Iceland lava flows slow after fourth eruption since December

By Thomson Reuters Mar 17, 2024 | 5:36 AM

(Reuters) – Lava flows from a volcano in southwest Iceland that had lit up the night sky on Saturday appeared to slow on Sunday, but authorities said they still posed a danger to infrastructure including a nearby fishing town.

The eruption – the fourth since December – began at 2023 GMT on Saturday, sending fountains of molten rock soaring from a roughly 3 km-long (1.9 mile) fissure, roughly the same size and at the same place as the last eruption in February.

Authorities had warned for weeks that an eruption was imminent on the Reykjanes peninsula just south of Iceland’s capital Reykjavik, as magma had been accumulating underground.

“Seismic activity has decreased since the eruption began,” Palmi Erlendsson, natural hazard expert at the Icelandic Meteorological Office (IMO), told public broadcaster RUV on Sunday.

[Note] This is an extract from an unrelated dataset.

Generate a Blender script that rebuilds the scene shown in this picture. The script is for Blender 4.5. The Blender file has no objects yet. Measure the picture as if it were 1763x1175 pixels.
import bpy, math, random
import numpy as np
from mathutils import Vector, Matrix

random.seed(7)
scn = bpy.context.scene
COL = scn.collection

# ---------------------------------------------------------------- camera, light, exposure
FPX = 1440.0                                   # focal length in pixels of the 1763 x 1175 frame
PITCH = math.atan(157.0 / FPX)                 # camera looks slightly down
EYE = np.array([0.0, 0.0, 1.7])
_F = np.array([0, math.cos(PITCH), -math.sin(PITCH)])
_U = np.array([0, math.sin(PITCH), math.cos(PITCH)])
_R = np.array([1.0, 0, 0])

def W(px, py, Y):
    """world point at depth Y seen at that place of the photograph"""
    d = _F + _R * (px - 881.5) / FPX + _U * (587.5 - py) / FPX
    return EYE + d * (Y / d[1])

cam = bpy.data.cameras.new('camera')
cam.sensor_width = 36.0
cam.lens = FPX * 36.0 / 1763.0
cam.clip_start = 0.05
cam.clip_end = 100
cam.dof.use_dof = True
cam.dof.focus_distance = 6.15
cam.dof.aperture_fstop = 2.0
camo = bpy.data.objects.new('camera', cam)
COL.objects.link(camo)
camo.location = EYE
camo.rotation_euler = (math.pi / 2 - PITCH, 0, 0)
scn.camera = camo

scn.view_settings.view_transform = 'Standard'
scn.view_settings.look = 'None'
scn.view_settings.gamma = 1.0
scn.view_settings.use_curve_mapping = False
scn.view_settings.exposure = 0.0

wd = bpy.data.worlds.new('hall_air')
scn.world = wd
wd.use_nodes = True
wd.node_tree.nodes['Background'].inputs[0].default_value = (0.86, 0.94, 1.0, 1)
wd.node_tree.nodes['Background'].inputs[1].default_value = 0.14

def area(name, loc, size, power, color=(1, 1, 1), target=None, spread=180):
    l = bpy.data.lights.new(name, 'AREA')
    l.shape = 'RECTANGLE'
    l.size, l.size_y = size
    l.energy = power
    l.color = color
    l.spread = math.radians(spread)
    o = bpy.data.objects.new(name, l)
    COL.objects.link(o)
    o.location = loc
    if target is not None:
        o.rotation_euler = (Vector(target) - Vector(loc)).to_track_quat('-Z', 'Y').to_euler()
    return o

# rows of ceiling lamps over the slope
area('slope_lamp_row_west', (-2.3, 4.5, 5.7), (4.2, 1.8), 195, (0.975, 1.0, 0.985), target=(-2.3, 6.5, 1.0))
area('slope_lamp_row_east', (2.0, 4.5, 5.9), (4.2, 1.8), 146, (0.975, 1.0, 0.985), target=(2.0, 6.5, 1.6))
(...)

Livestream video early on Sunday showed lava flowing just a few hundred metres from Grindavik, a fishing town of some 4,000 residents that was evacuated during an eruption in November.

The barriers that authorities had erected around the town appeared to have redirected flows away from key infrastructure, IMO expert Einar Hjörleifsson, told RUV.

Authorities were also monitoring lava flowing towards the peninsula’s Svartsengi geothermal power plant, Hjörleifsson said.

A few residents who had returned to their homes in Grindavik since the last eruption in February were evacuated on Saturday, RUV reported.

Keflavik Airport and regional airports in Iceland were not impacted and remained fully operational, airport operator Isavia’s website showed on Sunday.

The nearby Blue Lagoon geothermal spa, one of Iceland’s major tourist attractions, closed as it did during previous eruptions.

The February eruption cut off heating to more than 20,000 people as lava flows destroyed roads and pipelines.